For your business card I would consider centring the type on the JebeBara side and have the drum illustration hanging off to the left. On the reverse I would drop the zigzag and knockback drum and some of the drummers, the zigzag could cause problems to the printer when it comes to trimming and doesn't seriously add to the design, however if you needed/wanted to keep it consider moving it away from the edge, the knockback drum also doesn't add to the design, while your logo is a combination of brush illustration and elegant type the reverse is a little overpopulated, the illustrations are charming, however, some of them look a little like drafts for the others and one of them looks like a banjo player, while the central figure resembles a butler, stiff posture and not as fluid as the others.

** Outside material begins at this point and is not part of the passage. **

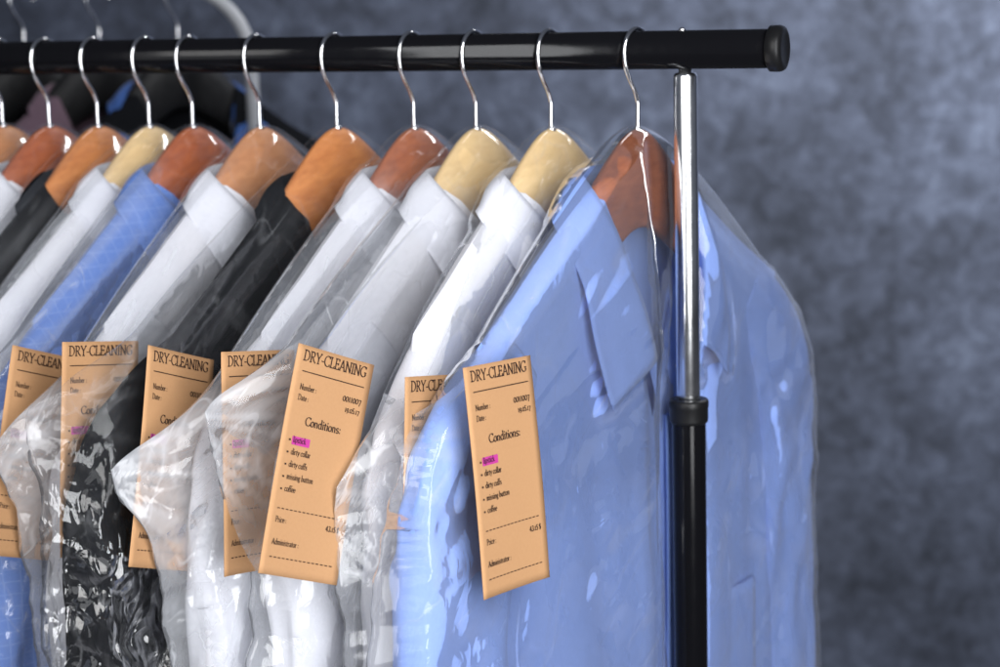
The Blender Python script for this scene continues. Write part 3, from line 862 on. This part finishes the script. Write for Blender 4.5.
# front shirt details: placket and pocket
P = np.array([[(.0175 + .001 * math.sin(z * 14), -u, z) for u in np.linspace(-.040, -.010, 7)] for z in np.linspace(-.275, -.85, 60)])
thicken(link('placket', grid(P), F_BLUE, front_shirt), .002)
P = np.array([[(.0275 + .0015 * math.sin(u * 50), -u, z - .012 * max(0, 1 - abs(u + .080) / .05) * (k / 11)) for u in np.linspace(-.122, -.040, 15)] for k, z in enumerate(np.linspace(-.430, -.55, 12))])
thicken(link('pocket', grid(P), F_BLUE, front_shirt), .0016)

# tickets: pixel of the top left corner, height of the ticket plane above the garment plane
def corner(i, px, py, n0):
    x, phi = SLOTS[i][0], SLOTS[i][1]
    a = math.radians(phi); n = np.array([math.cos(a), -math.sin(a), 0])
    return on_plane(px, py, np.array([x, 0, RAIL_Z]) + n * n0, n)
TICK = [(0, 463, 368, .044, 12.5, 6.8, 3.2, 'orange cleaning ticket on the light blue shirt, fully readable'),
        (1, 404, 377, .046, 11, 4, 8.5, 'orange ticket mostly covered by the light blue shirt, only its top corner showing'),
        (2, 299, 343, .054, 16, 3.8, 21, 'slanted orange cleaning ticket on the white shirt, fully readable'),
        (3, 223, 352, .046, 10, 4, 8.5, 'orange ticket seen hazily through film, between two tilted tickets'),
        (4, 147, 345, .052, 5, 5.2, 18.5, 'orange ticket on the near black jacket, lower half under film'),
        (5, 62, 342, .046, 9, 4, 9, 'orange ticket on the white shirt left of the near black jacket'),
        (6, 13, 345, .050, 9, 4, 19, 'orange ticket on the blue checked shirt at the left edge')]
for k, (i, px, py, n0, az, el, rho, lab) in enumerate(TICK):
    make_ticket(corner(i, px, py, n0), az, el, rho, lab, bend=.0022, seed=k * 1.7)

# ------------------------------------------------------------------ far rack, out of focus
DR = 2.15
def fp(px, py, dd=0): return at_depth(px, py, DR + dd)
r2 = empty('clothes_rack', (0, 0, 0))
base = fp(253, 100)
r2.location = (base[0], base[1], 0)
tag(r2, 'pale rounded tube frame of a second rack, blurred behind the black rail', 'clothes rack')
hx = np.array([math.cos(ALPHA), math.sin(ALPHA), 0])
top = fp(180, -15)
topz = top[2]
rad = .085
px_ = np.array([base[0], base[1], 0])
path = [px_ + np.array([0, 0, .03]), px_ + np.array([0, 0, topz - rad])]
for q in range(1, 10):
    an = math.radians(90 * q / 9)
    path.append(px_ - hx * (rad - rad * math.cos(an)) + np.array([0, 0, topz - rad + rad * math.sin(an)]))
path.append(px_ - hx * 1.1 + np.array([0, 0, topz]))
pp = np.array(path) - np.array([base[0], base[1], 0])
link('frame', tube(pp, .0075, 20), M_white_tube, r2)
def far_item(px, kind, cloth, wood_m, lab_h, lab_g, seed, phi, collar_m=None):
    # stems of the hooks cross the frame's top tube
    p = np.array([px_[0], px_[1], topz]) - hx * ((253 - px) / FPX * DR)
    h = make_hanger(0, phi, wood_m, 'wooden_hanger', lab_h, loc=(p[0], p[1], p[2] + .0075 - RAIL_R))
    g = make_garment(0, phi, kind, cloth, lab_g, seed, loc=(p[0], p[1], p[2] + .0075 - RAIL_R - .005), group='clothes on the far rack')
    if collar_m:
        for c in g.children:
            if c.name.startswith('lapel'): c.data.materials.clear(); c.data.materials.append(collar_m)
    return g
far_item(29, 'jacket', F_CHAR, M_black_plastic, 'blurred hook of a hanger on the far rack, leftmost one', 'dark charcoal jacket blurred on the far rack, leftmost', 31, 16)
far_item(104, 'jacket', F_PLUM, M_black_plastic, 'blurred hook of a hanger on the far rack, middle one', 'plum coloured jacket blurred behind the black rail', 35, 18)
far_item(182, 'jacket', F_BLACK, M_black_plastic, 'blurred hook of a hanger on the far rack, nearest its curved corner', 'black jacket with a blue collar, blurred beside the pale curved frame', 39, 18, F_ROYAL)

# ------------------------------------------------------------------ light
w = bpy.data.worlds.new('World'); scene.world = w; w.use_nodes = True
bg = w.node_tree.nodes['Background']; bg.inputs[0].default_value = (.72, .80, 1.0, 1); bg.inputs[1].default_value = .11

def area(name, loc, target, sx, sy, power, color):
    l = bpy.data.lights.new(name, 'AREA'); l.shape = 'RECTANGLE'; l.size = sx; l.size_y = sy; l.energy = power; l.color = color
    o = bpy.data.objects.new(name, l); COL.objects.link(o)
    o.location = loc
    dv = Vector(target) - Vector(loc)
    o.rotation_euler = dv.to_track_quat('-Z', 'Y').to_euler()
    return o
V3 = lambda r, u, d: tuple(CP + CR * r + np.array([0, 0, 1.]) * u + np.array([CD[0], CD[1], 0]) * d)
tgt = (-.25, -.1, 1.25)
area('key_softbox', V3(-.62, .42, .0), tgt, .60, .9, 11, (1.0, .985, .97))
area('left_panel', V3(-.74, .05, -.1), tgt, .8, 1.6, 6.5, (.97, .98, 1.0))
area('right_softbox', V3(.52, .08, -.04), tgt, .66, 1.8, 48, (.96, .975, 1.0))
area('backdrop_light', tuple(wc - wy * .85 + wx * 1.15 + np.array([0, 0, 2.35])), tuple(wc + wx * 1.1 + np.array([0, 0, 1.40])), .9, .4, 62, (.97, .98, 1.0))

# ------------------------------------------------------------------ render settings
scene.view_settings.view_transform = 'Standard'
scene.view_settings.look = 'None'
scene.view_settings.exposure = 0
scene.view_settings.gamma = 1
scene.render.engine = 'CYCLES'
cy = scene.cycles
cy.use_denoising = True
cy.use_adaptive_sampling = True
cy.adaptive_threshold = 0.03
cy.max_bounces = 10
cy.diffuse_bounces = 4
cy.glossy_bounces = 4
cy.transparent_max_bounces = 40
cy.transmission_bounces = 8
cy.caustics_reflective = False
cy.caustics_refractive = False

Finally why print the texture and not use a proper textured stock?
Tim

Anke Gaksch's picture

hello all,
again, thank you so much for your inspiration.
it really helped and i am glad forums like that exist and help junior designers improve their work.

@timd
that was actually the plan, i wouldn't print the background, it is just to simulate the paper. i would go with a stock that really looks like recycled very natural paper, without any background color printed on it.
i kind of like the zickzack, since this gives the design a little more of an african touch.
you are right, it could cause problems with trimming, i'll try other options.

@auricfuzz
i'll have a look into the fonts you proposed :-)

a.

Reed Reibstein's picture

You can take a look at the fonts I proposed, but I didn't think either them were actually especially appropriate for your design -- but the type of font (a sans-serif created from a serif) is. I can't quite remember any others, but maybe someone else can help out. If you like the concept, you might want to poke around the forums to see if you can find some.

Anke Gaksch's picture

auricfuzz, sorry for that, i actually was understanding what you meant, but just wrote my reply a bit sloppy ;-)

ginenyira's picture

Hi - i'm trying to find someone to create a logo for me. I like the clean lines of this djembe. I want something very simple with the outline of a drummer playing the djembe and a dancer dancing in front of him and the name of our group Samato. I can find photo to show the idea, but i want it very simple and clean. I can't afford a lot, but am willing to pay.